ゆったりと夢の中へ
近所から歌いにまいりましたと、ふらっとどすこいステージに現れたのは、京都在住、弾き語りを中心に、バンド形態でもライヴ活動を展開するシンガー・ソング・ライター、いちやなぎ。
思わず目を閉じてしまうような優しい声に、それを際立たせる最小限のギター。私たちの生活に寄り添ってくれるような音楽がステージに響き、メインホールに入る人、出てきた人も思わず足を止める。腰を掛けてゆったり聴く人たちが多くいるなか、いちやなぎは「寝ながら聴くのでもいいですよ」と私たちに語りかけた。

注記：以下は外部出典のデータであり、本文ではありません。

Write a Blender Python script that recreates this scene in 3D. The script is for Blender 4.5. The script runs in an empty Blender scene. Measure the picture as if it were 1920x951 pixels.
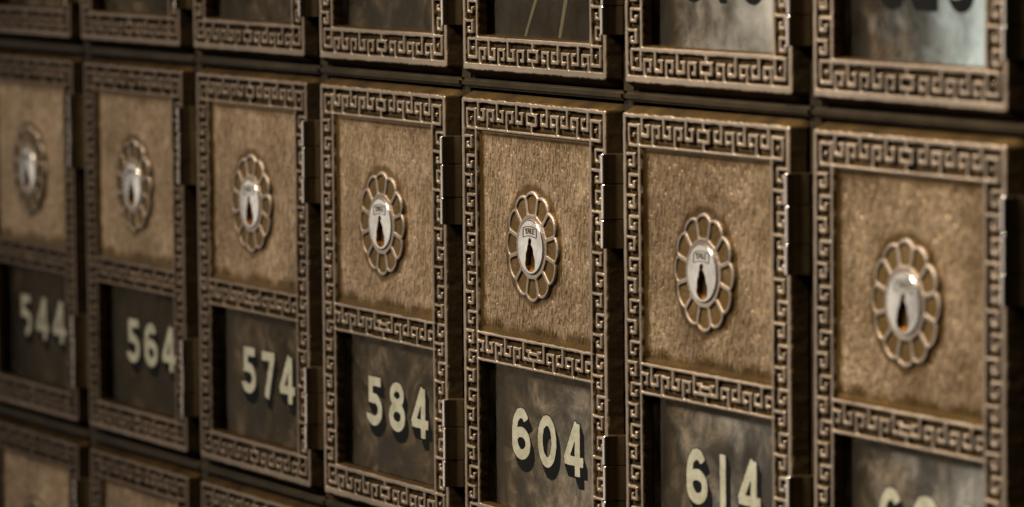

ボロフェスタも後半、遊び疲れた人たちが休憩に集う。休憩にしては贅沢すぎるこの空間では、体育座りで頭が徐々に沈んでいく人もちらほら見え始めた。それだけ彼の奏でる音色は心地よい。私も思わず彼の歌声に目を閉じてしまった。
“本当のことを聞かせてよ 疑うことなんてしやしないから”と。「ゆめみごこち」のこのフレーズが、日常の疲れをいやしにボロフェスタにやってきた私たちの心にしみわたる。
彼のライヴは、車窓から物語を覗いているような、そんな感覚になった。